Not Simply Drive-up Lanes

But sometimes, it's not simply an issue of the drive-up lanes, and it really is specific to financial institutions. In Naperville, Ill., the Illinois Credit Union League officials said that recent moratoriums on new financial branches has had little impact on credit unions in the state-so far.

But, said William R. Wille, ICUL public relations specialist, "We will continue to keep an eye on this issue and evaluate its possible impact on credit unions.''

The Village Board of Buffalo Grove unanimously approved a six-month moratorium on new branches, time that will be spent discussing whether it should change its zoning ordinances.

Board trustees expressed concern about the "over development of banks and other financial institutions'' and said they would rather see retail businesses that generate tax revenues for the village occupy its remaining commercial space.

As it stands, Buffalo Grove has 22 financial institution branches, none of which are credit unions, according to a spokeswoman at the Buffalo Grove Village board office.

In 2003, Lake Forest, Ill., a community 30 miles north of Chicago, passed a moratorium on opening any "non-retail" establishments in its central business district. Since then, about a dozen Chicago suburbs have explored ways to stop bank expansion in their communities.

Jim Roche, CEO of Premier Credit Union, said his CU opened a branch office in Highland Park not long before its community leaders placed restrictions on "new non-sales-tax-generating'' uses in street-level spaces downtown.

The community-chartered PCU with $97-million in assets is the only credit union to serve Highland Park. Lake Forest reportedly has only one credit union as well. It's staff could not be reached for comment.

CU In The Suburbs?

Roche's reasoning for such a small CU representation in these particular suburbs: "These are very rich communities, not the kind of communities that credit unions generally reach out to serve.'' He noted, for example, that Premier's Highland Park branch recently handled an $85,000 car loan.
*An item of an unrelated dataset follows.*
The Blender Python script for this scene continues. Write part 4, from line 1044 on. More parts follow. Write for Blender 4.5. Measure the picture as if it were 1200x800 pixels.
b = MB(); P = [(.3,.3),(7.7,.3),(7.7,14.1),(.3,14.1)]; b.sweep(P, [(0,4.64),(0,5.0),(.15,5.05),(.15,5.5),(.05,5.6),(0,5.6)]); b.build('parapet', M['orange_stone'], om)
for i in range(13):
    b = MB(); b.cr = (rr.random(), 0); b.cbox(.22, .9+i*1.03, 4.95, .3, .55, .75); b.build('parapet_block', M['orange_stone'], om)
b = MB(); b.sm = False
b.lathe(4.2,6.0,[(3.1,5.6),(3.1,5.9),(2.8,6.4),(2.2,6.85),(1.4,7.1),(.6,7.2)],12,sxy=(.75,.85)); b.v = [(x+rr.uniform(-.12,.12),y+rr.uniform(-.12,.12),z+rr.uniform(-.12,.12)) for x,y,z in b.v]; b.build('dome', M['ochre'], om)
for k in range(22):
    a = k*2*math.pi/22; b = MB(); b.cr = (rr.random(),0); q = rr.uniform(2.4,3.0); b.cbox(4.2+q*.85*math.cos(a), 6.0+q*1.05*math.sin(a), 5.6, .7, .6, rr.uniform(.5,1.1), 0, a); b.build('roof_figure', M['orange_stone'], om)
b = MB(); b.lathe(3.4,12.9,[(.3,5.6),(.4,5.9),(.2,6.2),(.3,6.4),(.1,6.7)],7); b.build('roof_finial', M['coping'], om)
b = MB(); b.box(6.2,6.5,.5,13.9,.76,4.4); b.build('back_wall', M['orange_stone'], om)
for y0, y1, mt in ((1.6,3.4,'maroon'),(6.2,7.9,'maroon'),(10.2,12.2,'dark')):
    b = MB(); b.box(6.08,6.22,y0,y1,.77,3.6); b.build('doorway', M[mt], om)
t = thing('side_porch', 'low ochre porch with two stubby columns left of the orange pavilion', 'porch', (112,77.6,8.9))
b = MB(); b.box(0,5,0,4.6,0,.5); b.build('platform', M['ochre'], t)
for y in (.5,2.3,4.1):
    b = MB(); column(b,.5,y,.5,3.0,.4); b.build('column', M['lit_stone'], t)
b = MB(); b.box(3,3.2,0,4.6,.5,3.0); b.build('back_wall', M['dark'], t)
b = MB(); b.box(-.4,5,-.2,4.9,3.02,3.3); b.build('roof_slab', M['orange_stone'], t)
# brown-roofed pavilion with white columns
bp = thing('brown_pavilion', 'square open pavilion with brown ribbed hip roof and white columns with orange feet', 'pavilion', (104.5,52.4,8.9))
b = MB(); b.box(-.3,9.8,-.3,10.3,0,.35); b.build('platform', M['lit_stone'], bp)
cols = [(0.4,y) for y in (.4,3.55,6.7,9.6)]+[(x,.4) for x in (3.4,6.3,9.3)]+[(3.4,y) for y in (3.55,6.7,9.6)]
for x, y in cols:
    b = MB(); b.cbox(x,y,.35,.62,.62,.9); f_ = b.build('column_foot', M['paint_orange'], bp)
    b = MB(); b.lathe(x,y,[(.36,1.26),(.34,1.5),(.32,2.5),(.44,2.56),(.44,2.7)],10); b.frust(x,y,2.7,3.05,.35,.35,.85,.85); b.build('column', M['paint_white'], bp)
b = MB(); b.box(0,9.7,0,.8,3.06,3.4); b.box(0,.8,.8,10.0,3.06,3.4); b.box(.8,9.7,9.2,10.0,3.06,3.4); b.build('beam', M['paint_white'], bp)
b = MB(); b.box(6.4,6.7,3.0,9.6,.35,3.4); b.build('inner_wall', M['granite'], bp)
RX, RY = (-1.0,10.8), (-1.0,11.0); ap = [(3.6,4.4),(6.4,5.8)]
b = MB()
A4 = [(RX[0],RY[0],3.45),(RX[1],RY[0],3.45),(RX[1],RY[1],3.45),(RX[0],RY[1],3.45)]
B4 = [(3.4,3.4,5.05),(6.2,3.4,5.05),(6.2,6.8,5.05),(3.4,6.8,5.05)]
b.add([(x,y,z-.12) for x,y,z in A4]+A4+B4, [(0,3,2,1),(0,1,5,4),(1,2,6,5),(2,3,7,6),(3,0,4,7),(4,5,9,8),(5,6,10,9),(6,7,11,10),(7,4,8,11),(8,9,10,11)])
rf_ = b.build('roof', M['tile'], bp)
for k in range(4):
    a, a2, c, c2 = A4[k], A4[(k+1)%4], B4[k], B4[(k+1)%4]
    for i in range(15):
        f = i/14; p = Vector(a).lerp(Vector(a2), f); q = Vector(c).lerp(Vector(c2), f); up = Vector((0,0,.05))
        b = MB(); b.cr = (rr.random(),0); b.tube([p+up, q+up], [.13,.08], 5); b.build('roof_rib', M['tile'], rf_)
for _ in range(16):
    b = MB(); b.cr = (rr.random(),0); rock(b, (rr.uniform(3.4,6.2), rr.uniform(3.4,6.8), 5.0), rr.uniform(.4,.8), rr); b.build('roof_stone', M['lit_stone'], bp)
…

Roche said Premier acquired the branch when its previous owner merged with another CU in a neighboring community.

"We bought the loans and the physical equipment but not the liability,'' he said. "They relinquished their community charter and subsequently merged with another credit union.''

Roche said he understands the concerns of community leaders that imposed the moratoriums.

It's A Sales Tax Issue

"It's a sales tax issue,'' he said. "The banks don't generate sales tax and these communities are concerned. They have a number of financial institutions there already and they are taking up prime real estate.''

Roche pointed to Washington Mutual, which has aggressively moved into this market with plans to open 78 locations in the Chicago area in one year, 44 of them in a single day.

That said, Roche has no plans to leave Highland Park."We have to grow into what Premier has invested,'' he said. "We plan to be here for a number of years.''

While some communities are banning financial branches outright, others have established informal policies that have denied special-use permits to developers proposing new banks along prime retail stretches. Bank One has filed a lawsuit against one of those suburbs, Plainfield, Ill., about 35 miles southwest of Chicago, for rejecting its bid to open a branch there.
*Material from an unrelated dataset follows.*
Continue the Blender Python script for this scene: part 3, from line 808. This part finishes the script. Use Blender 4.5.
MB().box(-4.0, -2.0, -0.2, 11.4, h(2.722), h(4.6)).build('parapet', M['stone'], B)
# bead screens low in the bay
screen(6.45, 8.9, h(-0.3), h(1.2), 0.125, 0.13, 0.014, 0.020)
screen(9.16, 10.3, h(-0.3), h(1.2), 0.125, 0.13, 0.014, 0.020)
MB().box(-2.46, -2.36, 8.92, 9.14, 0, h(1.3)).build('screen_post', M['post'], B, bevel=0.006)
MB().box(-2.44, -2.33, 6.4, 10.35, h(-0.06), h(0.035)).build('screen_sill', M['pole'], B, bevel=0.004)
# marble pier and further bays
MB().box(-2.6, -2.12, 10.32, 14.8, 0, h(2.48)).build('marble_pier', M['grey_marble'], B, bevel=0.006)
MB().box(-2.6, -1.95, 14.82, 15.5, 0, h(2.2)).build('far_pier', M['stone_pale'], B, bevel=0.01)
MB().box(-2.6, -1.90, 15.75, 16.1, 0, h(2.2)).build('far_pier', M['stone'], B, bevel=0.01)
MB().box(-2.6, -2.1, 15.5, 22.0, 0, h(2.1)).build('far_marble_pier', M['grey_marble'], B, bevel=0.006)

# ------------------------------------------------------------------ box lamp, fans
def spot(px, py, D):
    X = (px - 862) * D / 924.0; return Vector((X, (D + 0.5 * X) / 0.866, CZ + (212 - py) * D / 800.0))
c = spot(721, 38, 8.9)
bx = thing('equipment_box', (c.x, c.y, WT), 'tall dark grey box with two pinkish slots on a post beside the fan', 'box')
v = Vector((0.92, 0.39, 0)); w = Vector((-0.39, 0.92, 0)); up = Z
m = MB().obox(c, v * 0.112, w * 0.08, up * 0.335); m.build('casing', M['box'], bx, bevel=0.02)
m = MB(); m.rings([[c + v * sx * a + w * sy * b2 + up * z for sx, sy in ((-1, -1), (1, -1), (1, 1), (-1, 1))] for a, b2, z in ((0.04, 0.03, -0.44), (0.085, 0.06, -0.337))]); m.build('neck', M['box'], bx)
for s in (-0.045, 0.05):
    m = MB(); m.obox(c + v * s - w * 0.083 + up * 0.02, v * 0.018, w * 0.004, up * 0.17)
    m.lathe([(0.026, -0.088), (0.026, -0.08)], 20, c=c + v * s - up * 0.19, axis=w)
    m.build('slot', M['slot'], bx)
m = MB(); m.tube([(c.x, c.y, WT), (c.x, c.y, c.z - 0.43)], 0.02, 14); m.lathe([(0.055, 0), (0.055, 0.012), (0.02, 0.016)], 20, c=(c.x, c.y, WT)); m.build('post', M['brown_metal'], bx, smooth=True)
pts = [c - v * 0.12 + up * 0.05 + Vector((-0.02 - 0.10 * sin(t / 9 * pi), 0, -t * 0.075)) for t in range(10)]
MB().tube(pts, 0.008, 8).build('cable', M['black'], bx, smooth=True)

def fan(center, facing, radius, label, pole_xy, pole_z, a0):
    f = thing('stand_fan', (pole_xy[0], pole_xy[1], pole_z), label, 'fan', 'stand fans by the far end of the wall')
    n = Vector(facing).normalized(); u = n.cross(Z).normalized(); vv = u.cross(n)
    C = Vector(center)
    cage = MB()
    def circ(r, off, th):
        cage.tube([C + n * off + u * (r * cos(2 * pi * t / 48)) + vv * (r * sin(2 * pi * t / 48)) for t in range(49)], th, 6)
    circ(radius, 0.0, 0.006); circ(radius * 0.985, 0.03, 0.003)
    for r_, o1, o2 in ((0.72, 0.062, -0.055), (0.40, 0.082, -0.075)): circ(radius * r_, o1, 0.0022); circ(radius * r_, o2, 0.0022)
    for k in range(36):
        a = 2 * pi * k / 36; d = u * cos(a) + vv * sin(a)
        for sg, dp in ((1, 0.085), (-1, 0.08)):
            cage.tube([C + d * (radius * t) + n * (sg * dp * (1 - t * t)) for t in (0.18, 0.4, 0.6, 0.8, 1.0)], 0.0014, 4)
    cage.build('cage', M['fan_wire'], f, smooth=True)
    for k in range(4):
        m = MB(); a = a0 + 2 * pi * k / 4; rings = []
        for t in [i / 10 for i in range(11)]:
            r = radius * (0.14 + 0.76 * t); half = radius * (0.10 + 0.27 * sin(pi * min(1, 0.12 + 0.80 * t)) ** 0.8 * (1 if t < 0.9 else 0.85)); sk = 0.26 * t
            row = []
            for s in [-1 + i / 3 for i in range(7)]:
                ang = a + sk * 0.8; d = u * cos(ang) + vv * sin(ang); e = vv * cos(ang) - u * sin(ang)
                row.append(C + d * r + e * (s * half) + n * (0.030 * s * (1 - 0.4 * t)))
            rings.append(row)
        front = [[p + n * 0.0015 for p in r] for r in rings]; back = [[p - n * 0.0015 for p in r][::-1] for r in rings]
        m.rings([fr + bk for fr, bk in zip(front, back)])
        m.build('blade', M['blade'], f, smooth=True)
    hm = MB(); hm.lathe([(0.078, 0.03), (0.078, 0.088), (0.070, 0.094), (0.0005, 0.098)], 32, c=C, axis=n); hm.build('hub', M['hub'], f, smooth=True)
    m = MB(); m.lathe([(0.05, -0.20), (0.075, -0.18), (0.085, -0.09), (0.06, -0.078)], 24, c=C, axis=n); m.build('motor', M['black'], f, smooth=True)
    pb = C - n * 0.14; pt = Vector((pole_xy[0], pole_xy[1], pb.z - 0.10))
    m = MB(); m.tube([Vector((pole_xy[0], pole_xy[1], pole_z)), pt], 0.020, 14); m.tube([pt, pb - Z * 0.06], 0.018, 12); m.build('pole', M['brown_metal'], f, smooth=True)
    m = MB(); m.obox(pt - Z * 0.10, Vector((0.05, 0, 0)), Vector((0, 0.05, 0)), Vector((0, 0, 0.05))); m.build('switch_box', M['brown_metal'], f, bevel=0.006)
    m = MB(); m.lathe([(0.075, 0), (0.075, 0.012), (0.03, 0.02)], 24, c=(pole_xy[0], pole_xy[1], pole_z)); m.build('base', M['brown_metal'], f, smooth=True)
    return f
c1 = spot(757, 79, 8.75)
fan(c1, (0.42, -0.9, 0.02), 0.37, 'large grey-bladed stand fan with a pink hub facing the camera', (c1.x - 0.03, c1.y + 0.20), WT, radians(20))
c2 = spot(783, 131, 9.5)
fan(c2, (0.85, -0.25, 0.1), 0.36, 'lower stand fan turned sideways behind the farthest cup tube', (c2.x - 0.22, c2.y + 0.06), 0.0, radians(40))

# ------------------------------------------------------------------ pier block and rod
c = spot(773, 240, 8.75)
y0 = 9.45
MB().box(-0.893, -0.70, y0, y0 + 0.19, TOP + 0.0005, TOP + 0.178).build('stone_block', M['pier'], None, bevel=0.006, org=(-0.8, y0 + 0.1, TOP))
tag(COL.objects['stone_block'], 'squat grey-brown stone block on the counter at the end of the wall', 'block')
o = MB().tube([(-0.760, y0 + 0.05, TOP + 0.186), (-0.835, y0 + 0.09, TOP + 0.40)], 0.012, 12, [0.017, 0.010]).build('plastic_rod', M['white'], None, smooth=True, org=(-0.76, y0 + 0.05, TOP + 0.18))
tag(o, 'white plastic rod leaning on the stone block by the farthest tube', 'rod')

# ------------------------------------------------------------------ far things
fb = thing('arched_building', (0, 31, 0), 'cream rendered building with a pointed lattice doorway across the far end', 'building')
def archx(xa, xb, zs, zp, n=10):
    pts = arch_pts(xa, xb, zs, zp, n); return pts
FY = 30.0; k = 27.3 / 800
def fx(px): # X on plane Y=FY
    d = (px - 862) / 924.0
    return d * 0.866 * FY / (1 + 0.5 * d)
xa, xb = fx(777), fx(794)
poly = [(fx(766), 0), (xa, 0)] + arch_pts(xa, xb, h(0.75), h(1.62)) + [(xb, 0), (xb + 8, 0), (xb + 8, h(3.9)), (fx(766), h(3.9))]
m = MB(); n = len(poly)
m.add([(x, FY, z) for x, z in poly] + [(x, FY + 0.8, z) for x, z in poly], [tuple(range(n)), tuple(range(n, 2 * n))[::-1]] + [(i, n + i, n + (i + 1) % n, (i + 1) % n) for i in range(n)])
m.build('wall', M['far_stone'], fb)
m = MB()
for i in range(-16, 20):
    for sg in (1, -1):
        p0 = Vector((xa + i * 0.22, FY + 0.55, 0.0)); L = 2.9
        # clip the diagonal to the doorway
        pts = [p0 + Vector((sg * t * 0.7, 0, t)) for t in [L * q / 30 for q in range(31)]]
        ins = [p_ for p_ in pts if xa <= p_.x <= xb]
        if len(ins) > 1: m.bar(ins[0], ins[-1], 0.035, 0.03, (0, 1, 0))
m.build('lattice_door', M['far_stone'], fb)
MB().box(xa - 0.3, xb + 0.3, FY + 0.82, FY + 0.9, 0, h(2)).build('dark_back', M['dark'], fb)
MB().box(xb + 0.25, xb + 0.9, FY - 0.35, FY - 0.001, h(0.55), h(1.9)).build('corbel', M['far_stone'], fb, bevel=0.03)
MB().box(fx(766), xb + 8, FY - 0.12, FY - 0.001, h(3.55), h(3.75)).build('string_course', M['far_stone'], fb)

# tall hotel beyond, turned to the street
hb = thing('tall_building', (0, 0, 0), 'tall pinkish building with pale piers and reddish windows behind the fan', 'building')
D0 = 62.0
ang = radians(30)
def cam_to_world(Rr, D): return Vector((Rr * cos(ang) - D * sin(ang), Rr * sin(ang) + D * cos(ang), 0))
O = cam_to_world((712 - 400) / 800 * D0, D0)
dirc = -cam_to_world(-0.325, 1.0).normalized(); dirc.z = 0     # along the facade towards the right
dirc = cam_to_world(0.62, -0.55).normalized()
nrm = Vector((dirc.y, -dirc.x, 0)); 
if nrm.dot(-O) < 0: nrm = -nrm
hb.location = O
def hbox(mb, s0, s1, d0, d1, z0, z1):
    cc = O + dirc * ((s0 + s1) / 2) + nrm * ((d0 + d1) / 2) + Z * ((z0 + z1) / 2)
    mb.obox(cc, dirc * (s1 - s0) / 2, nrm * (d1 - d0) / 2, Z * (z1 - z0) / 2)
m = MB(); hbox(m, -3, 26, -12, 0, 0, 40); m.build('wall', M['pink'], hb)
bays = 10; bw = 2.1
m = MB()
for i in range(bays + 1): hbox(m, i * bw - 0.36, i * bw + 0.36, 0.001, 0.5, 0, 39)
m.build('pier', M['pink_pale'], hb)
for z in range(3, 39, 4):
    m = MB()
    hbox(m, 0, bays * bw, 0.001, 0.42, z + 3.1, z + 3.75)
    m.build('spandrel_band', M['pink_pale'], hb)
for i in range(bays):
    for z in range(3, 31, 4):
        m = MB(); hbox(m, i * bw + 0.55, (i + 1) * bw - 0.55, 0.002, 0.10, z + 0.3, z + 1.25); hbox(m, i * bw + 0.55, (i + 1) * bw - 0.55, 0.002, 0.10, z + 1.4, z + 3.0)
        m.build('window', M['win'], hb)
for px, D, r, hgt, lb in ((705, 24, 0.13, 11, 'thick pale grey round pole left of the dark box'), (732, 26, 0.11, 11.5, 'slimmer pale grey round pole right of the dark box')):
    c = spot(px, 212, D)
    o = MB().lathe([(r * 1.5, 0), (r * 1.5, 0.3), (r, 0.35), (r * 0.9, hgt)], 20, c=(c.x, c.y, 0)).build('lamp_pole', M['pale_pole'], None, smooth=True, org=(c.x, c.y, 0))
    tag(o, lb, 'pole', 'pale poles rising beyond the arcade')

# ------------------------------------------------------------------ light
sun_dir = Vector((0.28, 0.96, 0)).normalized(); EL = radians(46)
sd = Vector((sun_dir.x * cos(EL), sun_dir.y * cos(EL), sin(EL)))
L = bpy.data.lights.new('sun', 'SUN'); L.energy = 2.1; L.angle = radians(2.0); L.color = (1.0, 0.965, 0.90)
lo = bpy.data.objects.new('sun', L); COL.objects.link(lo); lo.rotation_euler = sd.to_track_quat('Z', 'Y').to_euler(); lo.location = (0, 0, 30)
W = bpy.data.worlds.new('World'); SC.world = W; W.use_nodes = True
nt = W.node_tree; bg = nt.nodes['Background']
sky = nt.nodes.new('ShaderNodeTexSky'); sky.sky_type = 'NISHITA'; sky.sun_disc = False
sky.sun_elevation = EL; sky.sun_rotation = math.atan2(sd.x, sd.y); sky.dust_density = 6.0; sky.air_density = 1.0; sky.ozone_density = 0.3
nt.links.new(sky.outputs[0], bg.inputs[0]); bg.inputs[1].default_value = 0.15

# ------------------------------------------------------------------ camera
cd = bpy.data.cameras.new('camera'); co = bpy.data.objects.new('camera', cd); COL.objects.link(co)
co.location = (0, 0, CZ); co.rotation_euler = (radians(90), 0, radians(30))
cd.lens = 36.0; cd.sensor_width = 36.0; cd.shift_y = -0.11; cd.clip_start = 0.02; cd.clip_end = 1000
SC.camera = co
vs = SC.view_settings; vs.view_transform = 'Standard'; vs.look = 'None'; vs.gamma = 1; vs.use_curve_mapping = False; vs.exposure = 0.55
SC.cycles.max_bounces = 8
Washington Mutual ran into similar opposition when it tried to build a thrift branch in the first floor of an office building in Elmhurst. The suburb that is 22 miles west of downtown Chicago has an ordinance that prohibits retailers that don't generate sales tax from setting up business in projects partially funded by the city. A separate request by Washington Mutual to participate in a public-private development in Geneva-40 miles west of Chicago-was also rejected.